Action Comics #775



March, 2001

“What’s So Funny About Truth, Justice & the American Way?” is a story that appeared in Action Comics #775 as published by DC Comics in penciled1. Written by Joe Kelly, penciled by Doug Mahnke and Lee Bermejo, and inked by Tom Nguyen, Dexter Vines, Jim Royal, Jose Marzan, Wade Von Grawbadger and Wayne Faucher.

Superman is 75 years old and has remained a beacon of virtue and truth in the comic world during that time. He has never purposed to kill because it was the only way to defeat a foe or villain or superhero in the DC Universe. He was the executioner in a story of John Byrne in Superman #22 in the pocket universe. He was left with no choice he felt as the only form of authority on a world where the General Zod of that universe had killed billions of people on that earth, he used the gold Kryptonite to disable them and green Kryptonite to execute them for their crimes against the now lifeless earth of that universe. Also, he was thought to have killed the unstoppable killing machine named Doomsday in the streets of Metropolis at the sacrifice of his own life which he would willingly give for the world he protected in Superman 75 in 1992.

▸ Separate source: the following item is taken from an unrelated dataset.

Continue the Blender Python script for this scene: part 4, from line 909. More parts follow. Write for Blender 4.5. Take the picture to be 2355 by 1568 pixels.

Superman values life and respects all forms of life both alien and earthly. So when a group of Superpowered beings began taking life when they thought it was the right thing to do, Superman objected to the careless taking of life to stop evil in the world. As the most powerful being on earth he could easily take a life but chooses to point men to resolve their differences without violence if possible. He could easily rule by his might and force people to bow to his will, but in his eyes that would make him as bad as the evil, he fights. His parents both the Kents on earth and Jor-EL and Lara on Krypton played a part in forming his moral outlook on life.

This tale features The Elite, a team of super-powered antiheroes fronted by Manchester Black, who gained worldwide popularity for viciously killing their foes. Despite the acclaim and approval that the Elite are enjoying, Superman believes that they are in the wrong, continually defying the Elite even after they save a city. As tensions between them finally culminate in a mass showdown – taking place on Jupiter’s moons at Superman’s request – Superman, taking advantage of the fight being taped, makes it appears as though he has “killed” the Elite members – really using his speed to get them out of harm’s way at the last minute so that nobody sees it – to show the public that violence is never a positive thing, stating that he will never stop fighting his way to show the world what it could be.

The Elite were vicious and self-seeking in their ideas how that society works and would do anything to control the situation that favored their idea of justice and what is right and wrong in the world. Under the leadership of Manchester Black, they were capable of taking over governments or killing officials if it suits their twisted morals. Well written and drawn this is already a classic story in the comic media. Superman had to come against this threat as only he can and this is why we have called Action Comics #775 one of the Greatest Comics of the 21st century.

Did you know…

Joe Kelly

Joseph “Joe” Kelly is an American comic book writer, penciler, and editor who has written such titles as Deadpool, Uncanny X-Men, Action Comics, and JLA. As part of the comics creator group Man of Action, Kelly is one of the creators of the animated series Ben 10.

Kelly received his MFA at New York University’s Tisch School of the Arts, where he still teaches Writing for Animation/Writing for Comics. At NYU, he was recruited into Marvel Comics’ editor James Felder’s Stan-Hattan Project, a program that trained potential comic book writers at the university. Kelly’s first published work for Marvel was 1996’s 2099: World of Tomorrow #1-8 and Marvel Fanfare vol.2 #2-3.

During this run he authored What’s so funny about Truth, Justice & the American Way? in Action Comics #775, which introduced The Elite (an Authority-like team of anti-heroes) and their leader Manchester Black. That issue was called “the single best issue of a comic book written in the year 2001” by Wizard Magazine.